- EXERCISE: Starting at the line that contains "Write a Blender" and stopping after the line that contains "random.seed(11)", copy the lines exactly. Pictures are left out.

Scenes as source code:
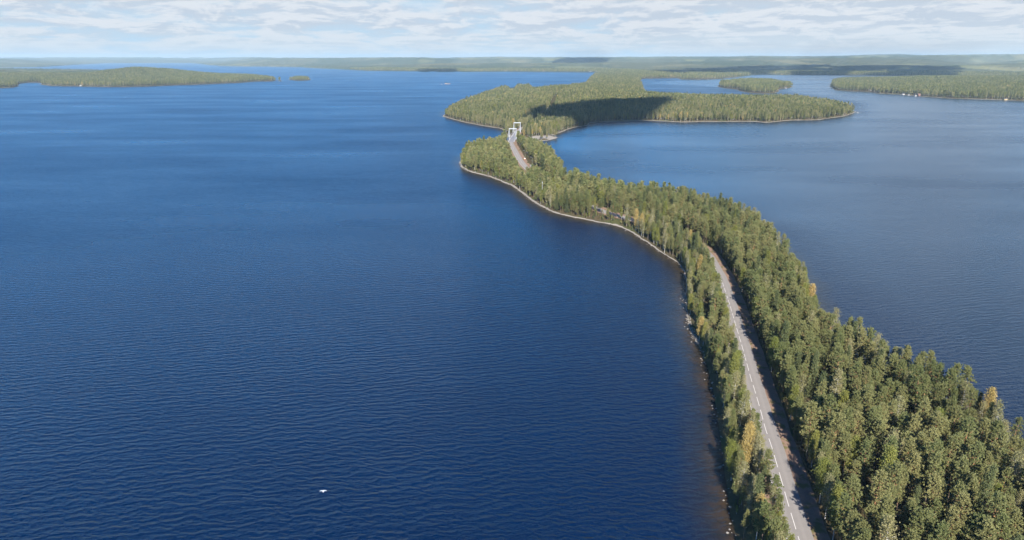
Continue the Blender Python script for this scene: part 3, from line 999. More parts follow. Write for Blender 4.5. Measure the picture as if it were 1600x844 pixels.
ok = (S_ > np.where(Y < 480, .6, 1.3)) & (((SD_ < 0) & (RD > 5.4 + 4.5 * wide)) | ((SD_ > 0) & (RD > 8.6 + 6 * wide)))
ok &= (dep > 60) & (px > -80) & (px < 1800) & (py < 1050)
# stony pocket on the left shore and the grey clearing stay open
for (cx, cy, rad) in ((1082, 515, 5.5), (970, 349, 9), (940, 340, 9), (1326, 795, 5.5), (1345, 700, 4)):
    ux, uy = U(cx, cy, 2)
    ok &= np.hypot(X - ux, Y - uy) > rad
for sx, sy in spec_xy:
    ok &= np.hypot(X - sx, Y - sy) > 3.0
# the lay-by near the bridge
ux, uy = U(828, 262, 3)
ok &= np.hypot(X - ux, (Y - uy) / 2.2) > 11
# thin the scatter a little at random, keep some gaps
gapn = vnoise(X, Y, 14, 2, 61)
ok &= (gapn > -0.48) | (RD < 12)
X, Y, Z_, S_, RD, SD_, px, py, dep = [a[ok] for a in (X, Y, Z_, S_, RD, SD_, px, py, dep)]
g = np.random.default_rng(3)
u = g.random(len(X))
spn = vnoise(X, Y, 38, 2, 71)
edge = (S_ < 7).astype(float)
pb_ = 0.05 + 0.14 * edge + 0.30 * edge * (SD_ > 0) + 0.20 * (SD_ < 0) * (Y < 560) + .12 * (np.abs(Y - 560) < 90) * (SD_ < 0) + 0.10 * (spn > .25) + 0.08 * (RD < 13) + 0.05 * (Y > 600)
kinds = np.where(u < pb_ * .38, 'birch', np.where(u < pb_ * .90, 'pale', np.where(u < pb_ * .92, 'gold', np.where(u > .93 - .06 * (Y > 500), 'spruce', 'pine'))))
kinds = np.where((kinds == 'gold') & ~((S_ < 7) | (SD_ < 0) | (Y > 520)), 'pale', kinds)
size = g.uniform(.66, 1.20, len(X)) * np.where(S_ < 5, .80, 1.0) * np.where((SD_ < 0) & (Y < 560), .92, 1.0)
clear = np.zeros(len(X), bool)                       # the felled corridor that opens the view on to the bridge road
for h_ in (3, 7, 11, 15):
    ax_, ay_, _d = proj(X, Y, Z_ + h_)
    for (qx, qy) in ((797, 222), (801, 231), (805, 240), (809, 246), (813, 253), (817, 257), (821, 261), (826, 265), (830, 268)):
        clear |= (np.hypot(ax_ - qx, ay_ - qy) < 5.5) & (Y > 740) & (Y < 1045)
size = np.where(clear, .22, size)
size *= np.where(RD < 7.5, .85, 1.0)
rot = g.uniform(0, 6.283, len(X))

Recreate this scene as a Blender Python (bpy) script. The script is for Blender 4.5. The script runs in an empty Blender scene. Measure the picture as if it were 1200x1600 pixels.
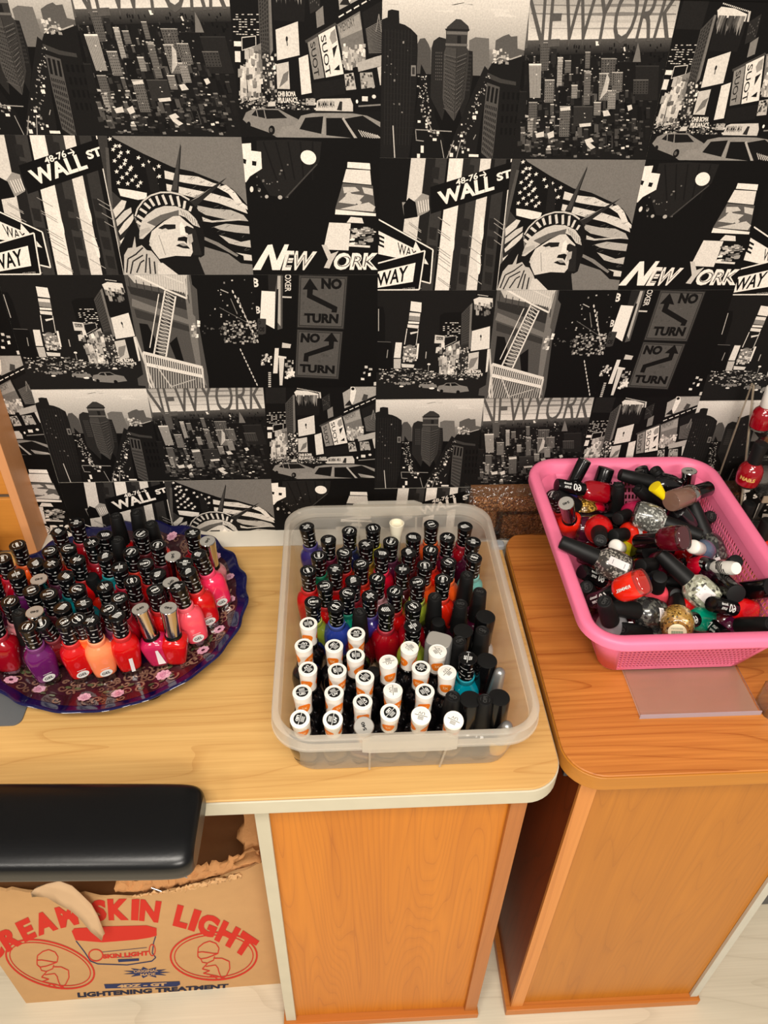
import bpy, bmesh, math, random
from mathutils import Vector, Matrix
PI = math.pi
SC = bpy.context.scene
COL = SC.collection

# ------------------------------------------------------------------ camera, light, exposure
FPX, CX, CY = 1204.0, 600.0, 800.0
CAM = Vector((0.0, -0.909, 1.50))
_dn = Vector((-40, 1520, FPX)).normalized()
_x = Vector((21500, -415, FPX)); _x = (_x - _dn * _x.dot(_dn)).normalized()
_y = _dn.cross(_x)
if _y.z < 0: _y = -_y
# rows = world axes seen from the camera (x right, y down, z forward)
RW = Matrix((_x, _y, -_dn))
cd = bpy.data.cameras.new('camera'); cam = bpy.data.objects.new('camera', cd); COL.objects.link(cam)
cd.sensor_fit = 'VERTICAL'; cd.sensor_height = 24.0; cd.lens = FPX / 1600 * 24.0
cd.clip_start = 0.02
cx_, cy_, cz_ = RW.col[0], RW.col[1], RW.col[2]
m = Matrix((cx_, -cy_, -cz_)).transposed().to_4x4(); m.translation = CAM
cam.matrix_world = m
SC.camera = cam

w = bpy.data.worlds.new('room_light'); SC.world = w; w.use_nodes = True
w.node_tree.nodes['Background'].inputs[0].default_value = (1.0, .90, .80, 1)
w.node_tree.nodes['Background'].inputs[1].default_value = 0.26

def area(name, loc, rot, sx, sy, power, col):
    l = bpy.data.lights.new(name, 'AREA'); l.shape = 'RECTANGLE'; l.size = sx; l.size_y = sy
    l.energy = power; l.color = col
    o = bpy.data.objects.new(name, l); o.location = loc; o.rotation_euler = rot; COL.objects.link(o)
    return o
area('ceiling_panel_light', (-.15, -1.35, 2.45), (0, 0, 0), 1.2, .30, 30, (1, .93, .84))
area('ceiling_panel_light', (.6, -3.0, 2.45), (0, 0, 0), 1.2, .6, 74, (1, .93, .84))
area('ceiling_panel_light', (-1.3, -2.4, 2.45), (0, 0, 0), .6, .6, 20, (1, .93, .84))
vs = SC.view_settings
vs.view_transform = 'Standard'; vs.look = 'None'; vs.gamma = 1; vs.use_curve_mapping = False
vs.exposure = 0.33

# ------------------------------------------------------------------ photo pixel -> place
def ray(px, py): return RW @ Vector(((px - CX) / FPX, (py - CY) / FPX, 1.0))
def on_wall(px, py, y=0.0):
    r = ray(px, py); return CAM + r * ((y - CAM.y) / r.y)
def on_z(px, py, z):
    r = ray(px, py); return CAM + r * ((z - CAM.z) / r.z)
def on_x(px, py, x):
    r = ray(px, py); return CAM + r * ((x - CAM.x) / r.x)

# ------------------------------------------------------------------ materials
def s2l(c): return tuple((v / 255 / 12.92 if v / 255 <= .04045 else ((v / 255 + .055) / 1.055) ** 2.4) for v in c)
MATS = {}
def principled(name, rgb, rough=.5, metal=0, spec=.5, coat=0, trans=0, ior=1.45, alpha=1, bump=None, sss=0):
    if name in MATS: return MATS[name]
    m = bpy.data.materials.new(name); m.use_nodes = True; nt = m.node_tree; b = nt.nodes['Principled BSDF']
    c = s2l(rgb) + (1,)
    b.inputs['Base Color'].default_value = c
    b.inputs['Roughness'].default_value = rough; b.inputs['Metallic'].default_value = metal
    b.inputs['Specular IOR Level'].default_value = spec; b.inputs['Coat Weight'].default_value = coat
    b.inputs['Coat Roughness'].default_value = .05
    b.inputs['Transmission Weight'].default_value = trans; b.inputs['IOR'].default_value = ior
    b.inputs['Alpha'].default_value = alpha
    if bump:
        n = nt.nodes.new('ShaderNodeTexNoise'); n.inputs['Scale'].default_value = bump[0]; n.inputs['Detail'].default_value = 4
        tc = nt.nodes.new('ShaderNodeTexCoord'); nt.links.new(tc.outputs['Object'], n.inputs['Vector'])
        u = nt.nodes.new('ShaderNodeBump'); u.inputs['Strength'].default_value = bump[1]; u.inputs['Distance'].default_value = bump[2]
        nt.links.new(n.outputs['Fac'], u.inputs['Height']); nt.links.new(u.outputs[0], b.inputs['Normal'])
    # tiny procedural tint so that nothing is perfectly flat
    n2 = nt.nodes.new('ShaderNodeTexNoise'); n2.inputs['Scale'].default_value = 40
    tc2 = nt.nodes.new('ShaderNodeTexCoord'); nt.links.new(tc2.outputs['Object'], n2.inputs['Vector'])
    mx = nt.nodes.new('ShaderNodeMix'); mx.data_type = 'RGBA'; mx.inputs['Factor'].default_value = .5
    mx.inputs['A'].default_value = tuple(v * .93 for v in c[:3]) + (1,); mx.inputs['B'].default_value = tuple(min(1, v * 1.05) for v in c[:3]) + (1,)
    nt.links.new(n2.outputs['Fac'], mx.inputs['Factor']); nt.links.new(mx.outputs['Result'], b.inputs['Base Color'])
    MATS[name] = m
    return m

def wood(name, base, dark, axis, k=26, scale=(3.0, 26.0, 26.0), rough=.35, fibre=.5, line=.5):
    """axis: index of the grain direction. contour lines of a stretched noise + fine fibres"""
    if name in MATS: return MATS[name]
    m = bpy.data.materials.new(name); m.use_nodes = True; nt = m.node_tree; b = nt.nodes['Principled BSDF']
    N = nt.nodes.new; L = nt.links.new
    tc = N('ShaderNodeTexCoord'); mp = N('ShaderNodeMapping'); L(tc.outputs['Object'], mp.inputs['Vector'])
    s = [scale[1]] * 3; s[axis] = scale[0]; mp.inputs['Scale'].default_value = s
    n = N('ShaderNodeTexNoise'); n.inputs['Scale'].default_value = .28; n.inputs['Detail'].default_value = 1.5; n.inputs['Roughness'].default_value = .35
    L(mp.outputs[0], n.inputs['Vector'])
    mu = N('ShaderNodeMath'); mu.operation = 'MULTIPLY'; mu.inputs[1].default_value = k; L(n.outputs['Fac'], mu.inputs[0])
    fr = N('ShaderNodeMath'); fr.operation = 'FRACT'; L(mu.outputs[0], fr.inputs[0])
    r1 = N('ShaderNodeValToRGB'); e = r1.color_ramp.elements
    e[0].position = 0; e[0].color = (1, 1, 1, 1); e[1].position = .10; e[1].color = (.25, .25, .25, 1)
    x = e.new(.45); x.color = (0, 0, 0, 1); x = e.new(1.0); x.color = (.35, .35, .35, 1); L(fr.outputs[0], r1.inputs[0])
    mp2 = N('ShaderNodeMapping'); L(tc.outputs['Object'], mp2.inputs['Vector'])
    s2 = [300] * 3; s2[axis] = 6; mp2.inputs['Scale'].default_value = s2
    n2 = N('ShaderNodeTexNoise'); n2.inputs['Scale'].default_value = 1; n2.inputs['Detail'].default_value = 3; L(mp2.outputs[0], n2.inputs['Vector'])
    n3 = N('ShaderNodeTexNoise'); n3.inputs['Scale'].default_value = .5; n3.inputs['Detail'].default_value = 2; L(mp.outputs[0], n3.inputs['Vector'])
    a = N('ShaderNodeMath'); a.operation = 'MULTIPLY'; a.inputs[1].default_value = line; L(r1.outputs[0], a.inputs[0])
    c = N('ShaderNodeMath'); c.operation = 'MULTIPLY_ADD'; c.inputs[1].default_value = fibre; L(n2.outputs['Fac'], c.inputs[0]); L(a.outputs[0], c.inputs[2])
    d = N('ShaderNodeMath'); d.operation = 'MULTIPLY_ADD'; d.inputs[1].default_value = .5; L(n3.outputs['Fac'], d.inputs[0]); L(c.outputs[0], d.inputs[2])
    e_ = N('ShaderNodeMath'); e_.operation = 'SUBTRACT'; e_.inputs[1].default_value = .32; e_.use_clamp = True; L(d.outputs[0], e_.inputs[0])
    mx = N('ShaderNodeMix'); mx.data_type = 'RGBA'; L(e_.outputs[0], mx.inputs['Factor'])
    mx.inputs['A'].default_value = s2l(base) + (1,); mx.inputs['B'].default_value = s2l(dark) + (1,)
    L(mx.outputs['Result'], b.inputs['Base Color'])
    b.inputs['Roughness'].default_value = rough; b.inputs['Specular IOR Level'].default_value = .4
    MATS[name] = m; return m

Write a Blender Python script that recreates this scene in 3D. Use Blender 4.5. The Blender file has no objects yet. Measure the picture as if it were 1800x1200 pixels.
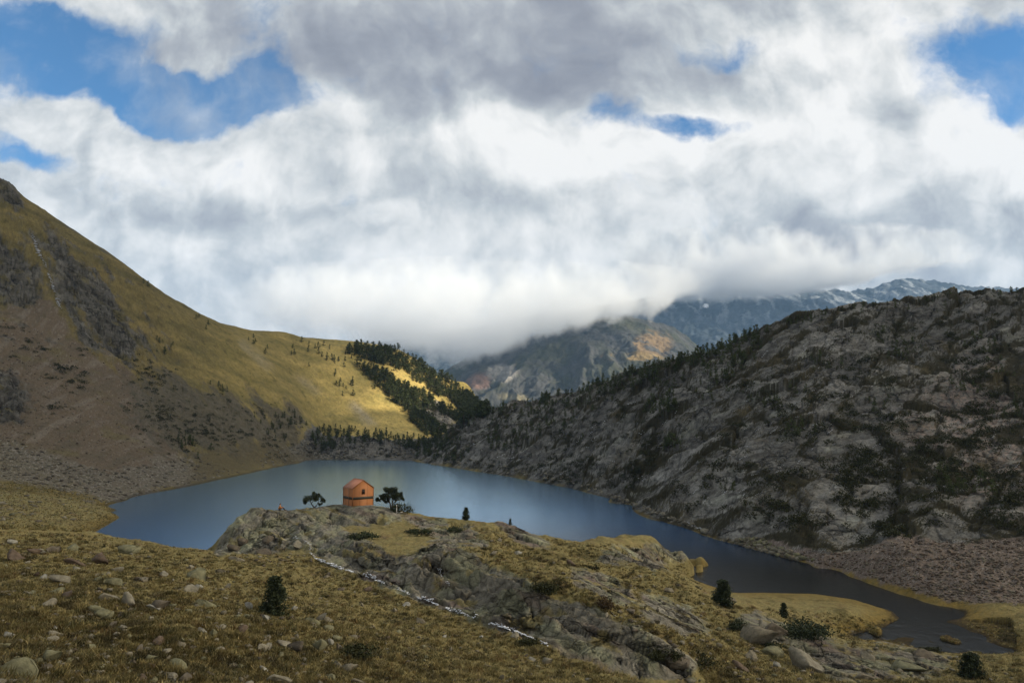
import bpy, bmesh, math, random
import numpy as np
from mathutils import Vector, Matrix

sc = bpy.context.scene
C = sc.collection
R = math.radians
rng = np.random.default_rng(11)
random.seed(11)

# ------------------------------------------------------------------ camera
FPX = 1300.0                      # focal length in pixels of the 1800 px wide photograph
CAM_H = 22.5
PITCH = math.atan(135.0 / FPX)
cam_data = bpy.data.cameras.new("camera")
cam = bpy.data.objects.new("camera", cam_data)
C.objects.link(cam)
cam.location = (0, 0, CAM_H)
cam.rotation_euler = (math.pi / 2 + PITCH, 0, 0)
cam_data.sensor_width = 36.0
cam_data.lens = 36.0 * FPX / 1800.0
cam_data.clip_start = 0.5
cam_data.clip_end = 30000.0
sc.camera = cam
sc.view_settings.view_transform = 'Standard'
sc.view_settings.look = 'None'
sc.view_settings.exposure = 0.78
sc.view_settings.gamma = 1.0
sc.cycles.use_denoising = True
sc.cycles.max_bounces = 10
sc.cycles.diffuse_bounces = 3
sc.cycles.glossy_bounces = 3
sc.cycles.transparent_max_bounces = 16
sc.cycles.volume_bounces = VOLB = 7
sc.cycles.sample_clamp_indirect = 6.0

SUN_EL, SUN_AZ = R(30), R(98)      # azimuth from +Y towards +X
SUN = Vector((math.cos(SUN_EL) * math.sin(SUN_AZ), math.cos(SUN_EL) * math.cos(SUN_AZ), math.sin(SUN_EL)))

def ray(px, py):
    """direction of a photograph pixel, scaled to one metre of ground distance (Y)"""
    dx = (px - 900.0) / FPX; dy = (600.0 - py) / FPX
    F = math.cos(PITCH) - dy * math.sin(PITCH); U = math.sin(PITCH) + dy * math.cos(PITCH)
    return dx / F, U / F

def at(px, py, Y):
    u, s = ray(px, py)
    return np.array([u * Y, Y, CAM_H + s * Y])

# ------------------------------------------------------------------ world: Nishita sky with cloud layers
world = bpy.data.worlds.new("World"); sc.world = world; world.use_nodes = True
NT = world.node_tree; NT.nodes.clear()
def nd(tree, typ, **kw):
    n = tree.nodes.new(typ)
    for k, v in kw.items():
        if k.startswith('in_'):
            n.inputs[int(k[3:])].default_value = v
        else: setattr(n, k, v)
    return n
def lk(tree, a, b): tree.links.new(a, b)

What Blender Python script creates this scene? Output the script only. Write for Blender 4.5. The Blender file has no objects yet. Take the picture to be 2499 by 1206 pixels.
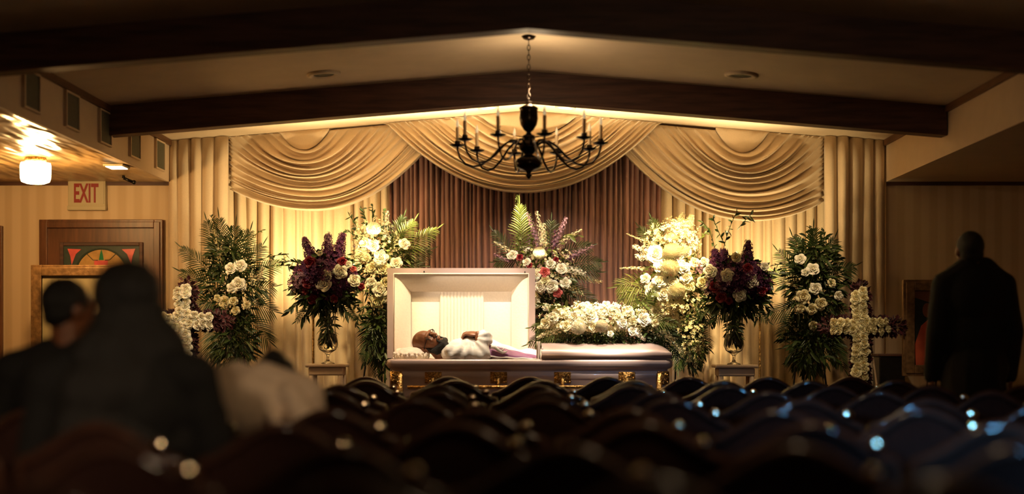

- WORKED ANSWER:
Write a Blender Python script that recreates this scene in 3D. Use Blender 4.5. The Blender file has no objects yet. Measure the picture as if it were 1800x1200 pixels.
import bpy, bmesh, math, random
import numpy as np
from mathutils import Vector, Matrix

sc = bpy.context.scene
C = sc.collection
R = math.radians
rng = np.random.default_rng(11)
random.seed(11)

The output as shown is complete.